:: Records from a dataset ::

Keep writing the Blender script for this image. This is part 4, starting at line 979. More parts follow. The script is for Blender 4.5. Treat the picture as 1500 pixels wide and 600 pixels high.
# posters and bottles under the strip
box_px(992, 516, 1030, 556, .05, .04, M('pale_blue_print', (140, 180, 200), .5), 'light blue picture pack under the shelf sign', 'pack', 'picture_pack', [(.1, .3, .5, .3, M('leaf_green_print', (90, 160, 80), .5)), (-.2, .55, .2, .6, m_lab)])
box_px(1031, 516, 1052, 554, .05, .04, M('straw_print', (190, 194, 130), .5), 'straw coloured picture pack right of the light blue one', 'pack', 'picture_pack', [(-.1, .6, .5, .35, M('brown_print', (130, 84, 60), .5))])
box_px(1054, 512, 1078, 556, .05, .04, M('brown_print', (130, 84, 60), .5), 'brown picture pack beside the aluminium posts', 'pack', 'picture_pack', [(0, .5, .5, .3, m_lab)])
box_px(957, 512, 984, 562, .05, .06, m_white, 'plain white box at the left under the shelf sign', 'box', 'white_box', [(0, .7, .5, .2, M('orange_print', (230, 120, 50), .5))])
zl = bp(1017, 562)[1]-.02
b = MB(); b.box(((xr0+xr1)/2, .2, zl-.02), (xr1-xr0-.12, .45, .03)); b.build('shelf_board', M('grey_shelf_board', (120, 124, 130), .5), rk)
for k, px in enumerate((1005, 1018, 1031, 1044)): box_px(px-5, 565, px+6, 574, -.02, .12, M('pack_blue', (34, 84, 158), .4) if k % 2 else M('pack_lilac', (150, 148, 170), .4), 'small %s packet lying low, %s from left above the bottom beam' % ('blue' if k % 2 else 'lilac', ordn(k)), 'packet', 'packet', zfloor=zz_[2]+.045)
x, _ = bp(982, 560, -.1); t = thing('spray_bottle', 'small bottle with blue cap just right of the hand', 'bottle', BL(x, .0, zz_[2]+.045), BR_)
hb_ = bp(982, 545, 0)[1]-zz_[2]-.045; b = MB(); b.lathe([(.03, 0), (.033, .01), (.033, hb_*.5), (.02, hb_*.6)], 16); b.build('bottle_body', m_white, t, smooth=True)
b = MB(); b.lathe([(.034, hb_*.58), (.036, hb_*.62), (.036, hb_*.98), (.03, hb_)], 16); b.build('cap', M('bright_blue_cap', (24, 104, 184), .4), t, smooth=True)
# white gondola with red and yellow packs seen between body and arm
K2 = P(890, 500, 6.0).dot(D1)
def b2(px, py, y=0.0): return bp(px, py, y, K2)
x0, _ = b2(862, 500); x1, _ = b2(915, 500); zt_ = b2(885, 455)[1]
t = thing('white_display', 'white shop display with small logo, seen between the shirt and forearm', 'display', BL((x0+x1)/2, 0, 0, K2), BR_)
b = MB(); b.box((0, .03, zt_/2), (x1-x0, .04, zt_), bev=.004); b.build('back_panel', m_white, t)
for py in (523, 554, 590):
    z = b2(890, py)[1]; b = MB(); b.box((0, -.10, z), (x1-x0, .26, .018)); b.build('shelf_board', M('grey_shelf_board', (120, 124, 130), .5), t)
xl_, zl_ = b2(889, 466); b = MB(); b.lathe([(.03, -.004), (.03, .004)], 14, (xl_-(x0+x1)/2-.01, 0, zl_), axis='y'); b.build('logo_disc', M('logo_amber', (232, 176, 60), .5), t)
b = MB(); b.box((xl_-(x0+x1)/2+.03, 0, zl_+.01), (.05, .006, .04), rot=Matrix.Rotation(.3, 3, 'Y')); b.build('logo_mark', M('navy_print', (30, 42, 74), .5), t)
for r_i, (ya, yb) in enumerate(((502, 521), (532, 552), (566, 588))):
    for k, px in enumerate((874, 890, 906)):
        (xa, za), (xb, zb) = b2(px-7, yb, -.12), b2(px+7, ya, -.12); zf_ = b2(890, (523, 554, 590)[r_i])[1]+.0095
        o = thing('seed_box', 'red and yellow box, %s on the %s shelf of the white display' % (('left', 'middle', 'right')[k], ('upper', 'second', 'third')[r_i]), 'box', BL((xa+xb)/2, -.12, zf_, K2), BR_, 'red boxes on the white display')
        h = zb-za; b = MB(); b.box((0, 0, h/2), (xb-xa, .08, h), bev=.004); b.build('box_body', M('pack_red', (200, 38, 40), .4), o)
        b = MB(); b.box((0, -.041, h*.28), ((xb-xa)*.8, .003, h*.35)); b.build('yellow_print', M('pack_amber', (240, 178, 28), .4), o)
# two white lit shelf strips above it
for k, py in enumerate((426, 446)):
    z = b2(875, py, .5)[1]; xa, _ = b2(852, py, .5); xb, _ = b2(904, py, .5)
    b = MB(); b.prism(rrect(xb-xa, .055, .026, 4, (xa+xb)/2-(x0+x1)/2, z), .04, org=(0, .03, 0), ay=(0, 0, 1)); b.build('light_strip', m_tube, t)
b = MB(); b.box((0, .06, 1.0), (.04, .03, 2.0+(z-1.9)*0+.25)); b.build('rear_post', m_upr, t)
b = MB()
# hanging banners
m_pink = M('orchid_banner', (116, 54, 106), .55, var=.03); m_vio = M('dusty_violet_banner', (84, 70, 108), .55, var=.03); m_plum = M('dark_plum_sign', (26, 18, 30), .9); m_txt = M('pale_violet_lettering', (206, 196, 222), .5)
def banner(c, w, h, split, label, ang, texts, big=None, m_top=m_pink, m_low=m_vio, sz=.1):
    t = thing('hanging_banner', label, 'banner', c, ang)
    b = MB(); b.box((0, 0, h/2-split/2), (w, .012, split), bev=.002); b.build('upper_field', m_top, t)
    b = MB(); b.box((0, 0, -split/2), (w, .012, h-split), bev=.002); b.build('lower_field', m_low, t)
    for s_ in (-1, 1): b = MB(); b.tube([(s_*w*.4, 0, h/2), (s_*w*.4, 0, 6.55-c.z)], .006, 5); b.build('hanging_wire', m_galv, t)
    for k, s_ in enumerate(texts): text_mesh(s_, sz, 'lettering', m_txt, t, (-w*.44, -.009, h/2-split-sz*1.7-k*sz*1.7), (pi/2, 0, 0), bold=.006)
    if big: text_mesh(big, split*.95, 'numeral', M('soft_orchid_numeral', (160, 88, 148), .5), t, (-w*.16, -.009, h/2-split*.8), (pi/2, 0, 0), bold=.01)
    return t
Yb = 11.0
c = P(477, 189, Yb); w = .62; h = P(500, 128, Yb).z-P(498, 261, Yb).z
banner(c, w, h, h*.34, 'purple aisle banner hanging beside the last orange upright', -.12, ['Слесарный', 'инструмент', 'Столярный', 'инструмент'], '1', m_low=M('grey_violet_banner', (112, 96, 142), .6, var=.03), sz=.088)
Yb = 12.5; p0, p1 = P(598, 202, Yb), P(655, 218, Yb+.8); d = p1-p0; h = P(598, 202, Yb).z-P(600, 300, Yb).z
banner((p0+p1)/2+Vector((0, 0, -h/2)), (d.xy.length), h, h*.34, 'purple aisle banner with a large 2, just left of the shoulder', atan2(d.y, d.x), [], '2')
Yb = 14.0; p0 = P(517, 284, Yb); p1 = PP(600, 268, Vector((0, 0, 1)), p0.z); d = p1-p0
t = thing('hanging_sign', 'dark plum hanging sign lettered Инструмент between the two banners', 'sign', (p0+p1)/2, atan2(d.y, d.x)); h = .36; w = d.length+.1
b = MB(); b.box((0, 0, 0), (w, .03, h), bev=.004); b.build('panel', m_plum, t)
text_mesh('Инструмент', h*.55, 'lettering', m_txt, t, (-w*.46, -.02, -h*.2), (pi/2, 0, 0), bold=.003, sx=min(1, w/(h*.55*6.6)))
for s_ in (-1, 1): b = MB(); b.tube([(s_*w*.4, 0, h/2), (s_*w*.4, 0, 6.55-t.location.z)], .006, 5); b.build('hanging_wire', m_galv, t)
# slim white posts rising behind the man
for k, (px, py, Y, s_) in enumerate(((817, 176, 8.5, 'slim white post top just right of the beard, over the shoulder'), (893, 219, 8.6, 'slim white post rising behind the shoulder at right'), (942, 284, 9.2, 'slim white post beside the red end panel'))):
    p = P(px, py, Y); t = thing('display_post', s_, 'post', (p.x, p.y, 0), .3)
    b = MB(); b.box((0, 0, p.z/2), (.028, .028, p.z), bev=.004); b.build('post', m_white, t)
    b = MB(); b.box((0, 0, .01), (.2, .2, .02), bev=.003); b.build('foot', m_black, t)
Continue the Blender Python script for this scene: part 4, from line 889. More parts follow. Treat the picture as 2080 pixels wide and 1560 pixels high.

:: Short problem ::
Gather each line that holds "parts".

:: Solution ::
Keep writing the Blender script for this image. This is part 4, starting at line 979. More parts follow. The script is for Blender 4.5. Treat the picture as 1500 pixels wide and 600 pixels high.
Continue the Blender Python script for this scene: part 4, from line 889. More parts follow. Treat the picture as 2080 pixels wide and 1560 pixels high.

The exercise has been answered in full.